I stumbled across it by accident. I’d been looking at laminating poles to break up eddy currents and noticed a book on communication ceramics. Reading it I found someone had developed a material which was powdered iron with an oxide coating compressed into a ring — it had good magnetic permeability but high electrical resistance. Using it knocked the odd harmonic distortion down by 12-15dB. 

It’s only really useful if you’re using a short coil in a long gap. Most people go a long coil in a short gap because they’re cheaper to make, but there’s no question: if you’re looking for linearity, a short coil in a long gap is by far the best solution to the problem.

In the ’90s, the big PA companies were no longer driven by performance, but cost. Cheap components were readily available from various sources in the Far East. So it meant manufacturing high-spec drive units for the PA industry — how ATC started — was going to lead us nowhere, so we continued diversifying into home theatre.

Being in the business a long time, you make sure you never let the grass grow around your feet for too long. Since 2004, we’ve been doing large auditoria.

Disney Hall opened in 2004, with acoustics by a chap called Yasuhisa Toyota of Nagata Acoustics. The sound reinforcement comprised large line arrays, which were not really appropriate for a high performance auditorium. It was brought to a head when pianist Keith Jarrett said in an L.A. Times article it was the worst auditorium he’d ever performed in and wouldn’t come back!

It’s not a good idea to use line arrays when listening to music performed onstage in an auditorium because of the psychological disconnect between your visual experience and the source of the sound. The distortion and directionality alone will drag your attention to it, because its pattern is entirely different to the pattern you’re hearing from the stage.

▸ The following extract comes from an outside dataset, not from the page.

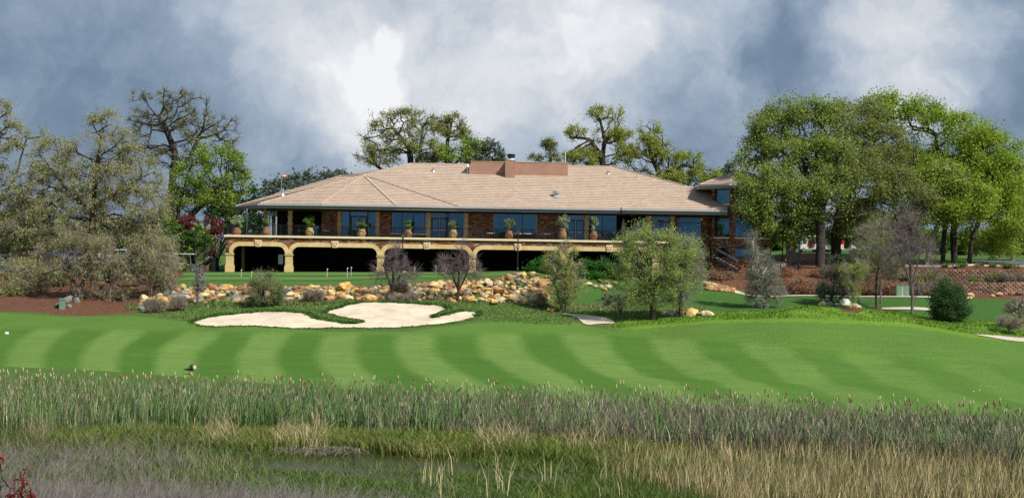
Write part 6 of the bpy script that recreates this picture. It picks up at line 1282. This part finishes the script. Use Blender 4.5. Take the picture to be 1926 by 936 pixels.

Although an auditorium is a large, reverberant space, the RT is usually well controlled from about 50Hz to 2-3kHz. As a consequence, you can treat it like you would a recording studio control room.

A friend of mine did all the recording at Disney Hall and dragged me in. We happened to have SCM150 monitors on hand because Pink Floyd had been launching the SACD version of Dark Side of the Moon all over The States using five SCM150s and two subs. 

We did a trial run where we simply mounted 150s on top of one another either side of the stage. They ran it for four months and the criticism disappeared, so they gave us a contract to build a system for the auditorium. 

Frank Gehry and Nagata Acoustics took us on the next project, which was a new auditorium for The New World Symphony in Miami. We also got the Bing Concert Hall at Stanford University, and are just about to finish the new auditorium for the Shanghai Symphony Orchestra. All as a consequence of being at the right place at the right time.

2014 marks the 40th anniversary of ATC speakers. Head designer and owner, Billy Woodman, was first interviewed in Issue 1 of AudioTechnology. In that time, ATC has come full circle, from public address, to studio monitors, into hi-fi, and recently has returned to its public address roots.